Comment faire prendre conscience des enjeux écologiques au-delà des personnes déjà convaincues ? Pour sensibiliser le grand public à la préservation de la rivière, le syndicat mixte de la Vallée du Thouet (79) et des associations environnementales ont décidé d’aller à la rencontre des habitant·es là où ils et elles se trouvent: sur le marché de Thouars.
Au cœur du dynamique marché de Thouars, entre les étals de vêtements, de montres et ceintures en tout genre, le canoë vert fluo monté sur roulettes ne passe pas inaperçu. Les badauds le regardent, s’arrêtent parfois et il n’en faut pas plus aux animateurs nature pour lancer la conversation : « Nous sommes ici pour parler du Thouet, vous le connaissez ? » lance Guillaume Bitton, animateur de l’association Détour dans l’eau. « Oui je m’y promène souvent, répond cette femme aux vêtements colorés. J’adore, il y a plein d’oiseaux. L’autre jour j’en ai vu un bleu tout petit comme une hirondelle mais tellement bleu, je ne sais pas ce que c’était. » L’occasion est trop belle pour Romain Chisson, animateur au Groupement Ornithologique des Deux-Sèvres, de présenter le martin pêcheur « qui fait son nid en creusant un terrier dans les berges. »
Au milieu des explications ornithologiques, les plus curieux s’approchent de l’embarcation pour jeter un coup d’œil à son contenu. « C’est comme une sortie en nature, explique Guillaume, il faut être curieux, soulever quelques pierres pour voir la vie qui grouille en dessous. Nous, au fond de notre canoë, il y a quelques trésors. » Plumes d’oiseaux, morceau de bois grignoté par un castor, tête de sandre séchée… de quoi lancer les discussions. Et c’est bien l’objectif de cette maraude. Faire parler du Thouet pour comprendre la relation que les habitant·es entretiennent avec leur rivière. Recueillir la parole de pêcheurs, de randonneurs, de cyclistes… Les animateurs en profitent pour présenter les activités culturelles ou sportives que leurs associations proposent et distribuent des fascicules sur les aménagements et l’entretien de la rivière réalisés par le syndicat mixte de la Vallée du Thouet.
Une maraude écolo pour toucher un public plus large
C’est le syndicat qui est à l’origine de cette maraude écolo.
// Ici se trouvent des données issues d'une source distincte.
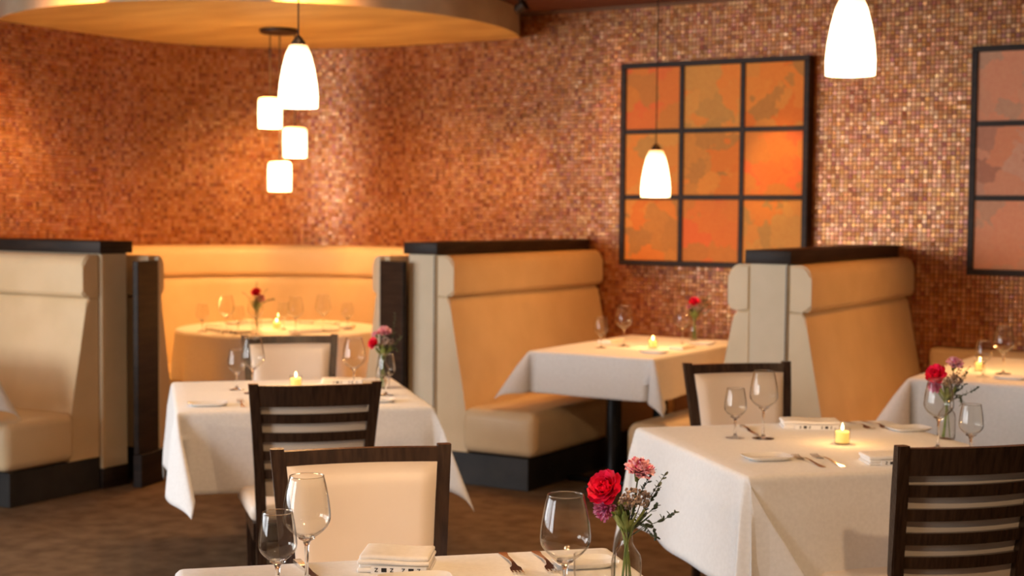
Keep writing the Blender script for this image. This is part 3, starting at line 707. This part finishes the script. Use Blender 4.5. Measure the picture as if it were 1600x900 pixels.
# ------------------------------------------------------------------ pendant lamps
def shade_mesh():
    o_ = [(.030, .253), (.037, .250), (.052, .215), (.066, .16), (.0765, .10), (.081, .05), (.080, .0)]
    i_ = [(r - .004, z) for r, z in o_[::-1]]
    return mesh('shade', lathe(bmesh.new(), o_ + i_ + [(.0, .244)], 40), M_shade, True, 60)
def pendant(label, x, y, z, group='bullet-shaped glass pendant lamps', zt=ZC, e=18):
    t = thing('pendant_lamp', label, 'lamp', (x, y, z), 0, group)
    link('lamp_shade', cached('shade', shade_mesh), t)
    link('collar', cached('collar', lambda: mesh('collar', lathe(bmesh.new(), [(0, .251), (.028, .251), (.028, .262), (.012, .285), (.004, .292), (0, .293)], 20), M_brass)), t)
    part('cord', t, M_brass, tube(bmesh.new(), [(0, 0, .29), (0, 0, zt - z - .02)], .0032, 8))
    part('ceiling_rose', t, M_brass, lathe(bmesh.new(), [(0, zt - z - .028), (.05, zt - z - .024), (.06, zt - z - .001), (0, zt - z - .001)], 28))
    l = point('pendant_bulb', (0, 0, .06), e, AMB, .035); l.parent = t
    return t
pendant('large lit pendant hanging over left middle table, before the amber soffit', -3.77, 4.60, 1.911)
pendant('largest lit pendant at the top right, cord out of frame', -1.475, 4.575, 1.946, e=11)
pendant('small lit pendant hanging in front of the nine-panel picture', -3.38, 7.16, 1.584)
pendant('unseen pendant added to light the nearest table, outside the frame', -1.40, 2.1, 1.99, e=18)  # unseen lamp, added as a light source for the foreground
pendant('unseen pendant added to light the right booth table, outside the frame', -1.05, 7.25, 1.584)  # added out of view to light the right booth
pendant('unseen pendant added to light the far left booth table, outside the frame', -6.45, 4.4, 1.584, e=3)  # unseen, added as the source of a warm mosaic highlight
t = thing('cluster_pendant', 'bronze canopy with three small square lit glass cups under the soffit', 'lamp', (-6.13, 7.285, ZS))
part('canopy', t, M_brass, lathe(bmesh.new(), [(0, -.03), (.11, -.03), (.125, -.022), (.125, -.004), (.11, -.0005), (0, -.0005)], 40))
for dx, dy, zb in ((-.058, .0, -.635), (.105, -.01, -.825), (-.004, .05, -1.045)):
    wx, wy = dx * .858 - dy * .51, dx * .5135 + dy * .858
    part('stem', t, M_brass, tube(bmesh.new(), [(wx, wy, -.03), (wx, wy, zb + .20)], .0045, 8))
    bm = bmesh.new(); o_ = [(.0, .195), (.052, .195), (.070, .190), (.0765, .176), (.078, .10), (.0765, .0)]
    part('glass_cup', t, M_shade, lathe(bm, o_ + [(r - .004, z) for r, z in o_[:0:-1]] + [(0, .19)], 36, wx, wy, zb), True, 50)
    l = point('cup_bulb', (wx, wy, zb + .05), 8, AMB, .035); l.parent = t
t = thing('ceiling_spotlight', 'small dark ceiling spotlight beside the round soffit', 'spotlight', (-4.60, 7.75, ZC))
part('mount', t, M_brass, lathe(bmesh.new(), [(0, -.02), (.045, -.02), (.05, -.001), (0, -.001)], 24))
bm = bmesh.new(); tube(bm, [(0, 0, -.02), (0, 0, -.05)], .008, 8); part('arm', t, M_brass, bm)
bm = lathe(bmesh.new(), [(0, -.03), (.025, -.03), (.035, .0), (.038, .04), (.033, .045), (.030, .01), (0, .0)], 24)
bmesh.ops.transform(bm, matrix=Matrix.Translation((0, 0, -.075)) @ Matrix.Rotation(R(60), 4, 'Y'), verts=bm.verts); part('lamp_head', t, M_brass, bm)

# ------------------------------------------------------------------ pictures
def picture(label, x0, x1, z0, z1, pal):
    d = .10; t = thing('framed_picture', label, 'picture', ((x0 + x1) / 2, PW - .004, z0))
    W_, H_ = x1 - x0, z1 - z0; fb = .034; mb = .030; y0, y1 = -d, 0
    part('frame_rail', t, M_dark, B(-W_ / 2, W_ / 2, y0, y1, 0, fb, bev=.003), False); part('frame_rail', t, M_dark, B(-W_ / 2, W_ / 2, y0, y1, H_ - fb, H_, bev=.003), False)
    for s in (-1, 1): part('frame_side', t, M_dark, B(min(s * W_ / 2, s * (W_ / 2 - fb)), max(s * W_ / 2, s * (W_ / 2 - fb)), y0, y1, fb, H_ - fb, bev=.003), False)
    cw = (W_ - 2 * fb - 2 * mb) / 3; ch = (H_ - 2 * fb - 2 * mb) / 3
    for k in (1, 2):
        xx = -W_ / 2 + fb + k * cw + (k - 1) * mb; part('vertical_bar', t, M_dark, B(xx, xx + mb, y0 + .004, y1, fb, H_ - fb, bev=.002), False)
        zz = fb + k * ch + (k - 1) * mb; part('horizontal_bar', t, M_dark, B(-W_ / 2 + fb, W_ / 2 - fb, y0 + .0055, y1, zz, zz + mb, bev=.002), False)
    for i in range(3):
        for j in range(3):
            xx = -W_ / 2 + fb + i * (cw + mb); zz = fb + j * (ch + mb)
            part('art_panel', t, art_mat('art_paper', *pal[(i * 2 + j) % len(pal)], seed=i * 3 + j + x0), B(xx, xx + cw, y0 + .016, y0 + .024, zz, zz + ch), False)
O1 = ((.76, .22, .035), (.80, .33, .06), (.50, .24, .06)); O2 = ((.80, .28, .05), (.74, .36, .08), (.54, .30, .08)); O3 = ((.80, .19, .05), (.74, .27, .05), (.55, .23, .06))
P1 = ((.70, .36, .22), (.78, .34, .20), (.60, .34, .22)); P2 = ((.74, .28, .14), (.70, .38, .26), (.50, .22, .14))
picture('large dark-framed picture of nine orange panels behind the small pendant', -4.18, -2.93, 1.162, 2.446, [O1, O2, O3])
picture('dark-framed picture of pinkish orange panels, cut by right picture edge', -1.986, -.74, 1.162, 2.446, [P1, P2])

# ------------------------------------------------------------------ things on the tables
def vs(k, seed, label, x, y, **kw): return bud_vase(label, x, y, R(30.9), seed, 'bud vases with flowers on the tables', **kw)
G1 = 'stemmed wine glasses on the nearest table'
wineglass('large empty wine glass, left front, overlapping smaller glass before padded chair', -1.793, 2.215, True, G1)
wineglass('small wine glass at far left of nearest table', -1.798, 2.133, False, G1)
wineglass('large wine glass in front of brown carpet, left of the tumbler', -1.274, 2.329, True, G1)
tumbler('clear stemless tumbler in front of the nearest flower vase', -1.262, 2.425)
bud_vase('clear bud vase with red rose and pink carnation on the nearest table', -1.226, 2.489, R(30.9), 3, 'bud vases with flowers on the tables')
napkin('folded napkin with printed band on the nearest table', -1.745, 2.455, R(27), .152, .115, layers=4)
fork('left fork of the pair on nearest table, tines towards camera', -1.555, 2.605, R(222), 'forks on the nearest table')
fork('right fork of the pair on nearest table, beside the wine glass', -1.500, 2.655, R(222), 'forks on the nearest table')
plate('small white plate partly seen behind tumbler on the nearest table', -1.42, 2.68, A45, .13, .09)
plate('small white plate at the bottom edge right of the folded napkin', -1.63, 2.36, A45, .15, .11)
knife('knife behind the stem of the left wine glass on nearest table', -1.86, 2.31, R(235))
G2 = 'wine glasses on the left middle table'
wineglass('tall wine glass left of centre on left middle table, beside chair post', -3.91, 4.483, True, G2)
wineglass('small wine glass leftmost on the left middle table', -4.038, 4.53, False, G2)
wineglass('tall wine glass just left of the vase on left middle table', -3.581, 4.727, True, G2)
wineglass('small wine glass half hidden by the vase on left middle table', -3.429, 4.74, False, G2)
vs(0, 5, 'clear bud vase with pink and red flowers on left middle table', -3.569, 4.911, blooms=[('rose', M_red, (-.034, -.01, .19), .026, (-.6, -.6, .4)), ('carn', M_pink, (.005, .0, .235), .030, (.1, -.4, 1)), ('carn', M_pink, (-.03, .01, .225), .018, (-.5, -.2, .8))],
   sprigs=[([(0, 0, .12), (.03, .01, .2), (.045, .01, .26), (.05, .01, .32)], 10, .012), ([(0, 0, .12), (.04, -.01, .17), (.06, 0, .2), (.075, 0, .22)], 8, .016), ([(0, 0, .12), (.03, 0, .16), (.05, 0, .17), (.06, 0, .16)], 7, .015), ([(0, 0, .12), (.02, 0, .17), (.04, 0, .21), (.045, 0, .235)], 8, .014)])
candle('small lit candle glowing behind chair rail on left middle table', -3.88, 4.72)
napkin('folded napkin beside the candle on left middle table', -3.83, 4.97, R(40), .18, .10, layers=2)
plate('small white plate near the left corner of left middle table', -3.80, 4.10, A45)
plate('small white plate right of the ladder-back chair on left middle table', -3.34, 4.55, A45)
fork('left fork beside the small plate on left middle table', -3.735, 4.215, R(45), 'forks on the left middle table')
fork('right fork beside ladder-back chair post on left middle table', -3.690, 4.255, R(45), 'forks on the left middle table')
G3 = 'wine glasses on the right middle table'
wineglass('tall wine glass in front of the padded chair on right middle table', -1.735, 4.54, True, G3)
wineglass('small wine glass leftmost on the right middle table', -1.815, 4.49, False, G3)
wineglass('tall wine glass before the rose vase on right middle table', -1.186, 4.651, True, G3)
wineglass('small wine glass right of vase, above the ladder-back chair', -1.055, 4.53, False, G3)
vs(0, 11, 'clear bud vase with dark red rose and pink bloom on right middle table', -1.215, 4.87)
candle('yellow lit candle in the middle of right middle table', -1.476, 4.575)
napkin('amber-lit folded napkin with printed band, far side of right middle table', -1.69, 4.87, R(28), .20, .11, layers=3)
napkin('folded napkin partly hidden by ladder-back chair on right middle table', -1.235, 4.315, R(36), .18, .10, layers=3)
plate('small white plate near the front corner of right middle table', -1.575, 4.155, A45)
plate('small white plate at the far right corner of right middle table', -1.375, 4.99, A45)
fork('left near fork, tines away, on right middle table', -1.455, 4.185, R(45), 'near forks on the right middle table')
fork('right near fork, tines away, on right middle table', -1.41, 4.23, R(45), 'near forks on the right middle table')
fork('left far fork behind candle, tines towards camera, on right middle table', -1.55, 5.00, R(225), 'far forks on the right middle table')
fork('right far fork beside the far plate on right middle table', -1.505, 5.045, R(225), 'far forks on the right middle table')
knife('dark knife lying between the two left glasses on right middle table', -1.83, 4.66, R(217))
G4 = 'wine glasses on the middle booth table'
wineglass('small wine glass leftmost on the middle booth table', -3.66, 7.08, False, G4)
wineglass('tall wine glass second from left on the middle booth table', -3.60, 7.24, True, G4)
wineglass('tall wine glass right of candle on the middle booth table', -3.339, 7.453, True, G4)
vs(0, 17, 'bud vase with one dark red bloom on middle booth table, before mosaic', -3.42, 7.80, blooms=[('rose', M_red, (-.002, -.01, .225), .032, (-.1, -.6, .6)), ('carn', M_mauve, (-.03, 0, .195), .017, (-.5, -.3, .6))],
   sprigs=[([(0, 0, .12), (.04, 0, .18), (.07, 0, .21), (.10, 0, .22)], 9, .018), ([(0, 0, .12), (.03, 0, .17), (.06, 0, .23), (.08, 0, .26)], 9, .018), ([(0, 0, .12), (.03, 0, .15), (.07, 0, .17), (.09, 0, .18)], 8, .018), ([(0, 0, .12), (.02, 0, .18), (.04, 0, .22), (.05, 0, .245)], 8, .016)])
candle('small lit candle on the middle booth table', -3.417, 7.232, .8)
plate('small white plate at the front right of middle booth table', -3.29, 6.98, R(0))
plate('small white plate right of candle on middle booth table', -3.29, 7.62, R(0))
napkin('flat folded napkin at the left of middle booth table', -3.76, 7.40, R(90), .18, .09, False, 2)
napkin('flat folded napkin at the right edge of middle booth table', -3.27, 7.30, R(90), .18, .09, False, 2)
G5 = 'wine glasses on the right booth table'
wineglass('small wine glass at left of the right booth table', -1.55, 6.86, False, G5)
wineglass('tall wine glass on right booth table before dark mosaic', -1.50, 7.05, True, G5)
candle('lit candle on the right booth table behind flowers', -1.62, 7.10, .8)
plate('small white plate on right booth table beside its tall glass', -1.42, 6.84, R(0))
napkin('flat folded napkin on the right booth table at the picture edge', -1.28, 7.1, R(90), .18, .09, False, 2)
G6 = 'wine glasses on the round table'
RG = [(316, 'leftmost small', 0), (354, 'second from left, tall', 1), (388, 'tall, just left of flowers', 1), (372, 'small, before the tall one left of flowers', 0), (443, 'small, just right of candle', 0), (462, 'tall, right of candle', 1), (505, 'tall, second from right', 1), (543, 'rightmost small', 0)]
RP = [(-6.118, 6.554), (-5.943, 6.577), (-5.735, 6.60), (-5.825, 6.548), (-5.833, 6.975), (-5.542, 6.739), (-5.579, 7.049), (-5.524, 7.223)]
for (px_, nm, big), (x, y) in zip(RG, RP): wineglass('wine glass on round corner table, ' + nm, x, y, bool(big), G6)
vs(0, 23, 'bud vase with red rose and long side branch on the round table', -5.90, 6.80, blooms=[('rose', M_red, (0, -.01, .232), .032, (-.1, -.6, .6)), ('carn', M_mauve, (.025, 0, .20), .026, (.4, -.5, .5))],
   sprigs=[([(0, 0, .12), (.03, 0, .17), (.07, 0, .19), (.115, 0, .197)], 9, .016), ([(0, 0, .12), (-.03, 0, .18), (-.06, 0, .22), (-.09, 0, .24)], 6, .014), ([(0, 0, .12), (.0, 0, .2), (-.005, 0, .27), (0, 0, .30)], 8, .014), ([(0, 0, .12), (.03, 0, .2), (.05, 0, .24), (.06, 0, .255)], 6, .014)])
candle('lit candle right of the flowers on the round table', -5.90, 6.99, 1.0)
for i, (a, d_) in enumerate(((-150, .42), (-105, .46), (-30, .43), (30, .42), (80, .40), (150, .42))):
    nm = ('front left', 'front', 'front right', 'right back', 'far back', 'left back')[i]
    x, y = RT[0] + d_ * math.cos(R(a)), RT[1] + d_ * math.sin(R(a))
    napkin('flat folded napkin on round table, ' + nm + ' place', x, y, R(a + 90), .19, .09, False, 2, 'folded napkins on the round table')
    x, y = RT[0] + d_ * math.cos(R(a + 24)), RT[1] + d_ * math.sin(R(a + 24))
    plate('small white plate on round table, ' + nm + ' place', x, y, R(a + 114), .14, .09, 'small plates on the round table')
En charge du tourisme et de la gestion des milieux naturels, tout un volet de son action est basé sur la communication et la sensibilisation du grand public.
« On avait fait le tour des écoles, et quand on fait des animations grand public, les gens qui participent nous connaissent déjà. L’idée du maraudage est de toucher un public plus large. C’est la première fois que l’on mène ce type d’action. C’est un test qui doit nous permettre de mieux comprendre la relation que les habitants entretiennent avec la rivière.»
Maëlle Martinez technicienne de rivière au syndicat
Les plus anciens témoignent ainsi de son évolution. En 50 ans, la morphologie du Thouet a changé et les échanges sont précieux pour retracer l’histoire de la rivière, de ses méandres et de ses moulins. Les pêcheurs apportent un regard sur les populations de poissons présentes. Certains confirment qu’il y a avait de la truite sauvage il y a dix ans alors qu’aujourd’hui on y trouve des perches soleils qui sont normalement des espèces d’étang. Les promeneur·euses peuvent parler des niveaux d’eau, de la présence des espèces invasives comme la jussie, de la disparition des libellules.
De riches échanges improvisés
Force est de constater que la majorité des badauds connaissent la prairie des Ursulines à Thouars, mais s’aventurent peu à la découverte du reste de la rivière. Certain·es par dépit, « ce n’est pas évident de trouver des accès pour personnes à mobilité réduite », lance une dame qui accompagne des personnes en fauteuils roulants. Voilà peut-être une piste d’action à prévoir. « Pour le moment on ne sait pas ce qui sera fait de toutes ces paroles recueillies », explique Maëlle Martinez. « On n’a pas de but précis, confirme Romain Chisson. Dans les autres animations on appréhende les choses différemment. On a notre speech dans la tête et on s’adresse à des gens qui ont fait la démarche de venir. Là, on parle plus avec les gens, on les écoute, on recueille ce que les gens pensent ou ont vu et on fera le bilan après. »
Pour l’heure, la petite troupe est agréablement surprise par la disponibilité et la richesse des échanges avec ce public improvisé. Les gens s’arrêtent facilement et de petits groupes se forment. « On pensait qu’ils seraient pressés de faire leur courses mais finalement ils prennent le temps, constate Guillaume Bitton. En itinérance, ça fonctionne bien mieux que si on tenait un stand », affirme-t-il avant de reprendre en main le canoë et son drôle d’équipage pour remonter le flot humain vers les odeurs alléchantes qui s’échappent des Halles.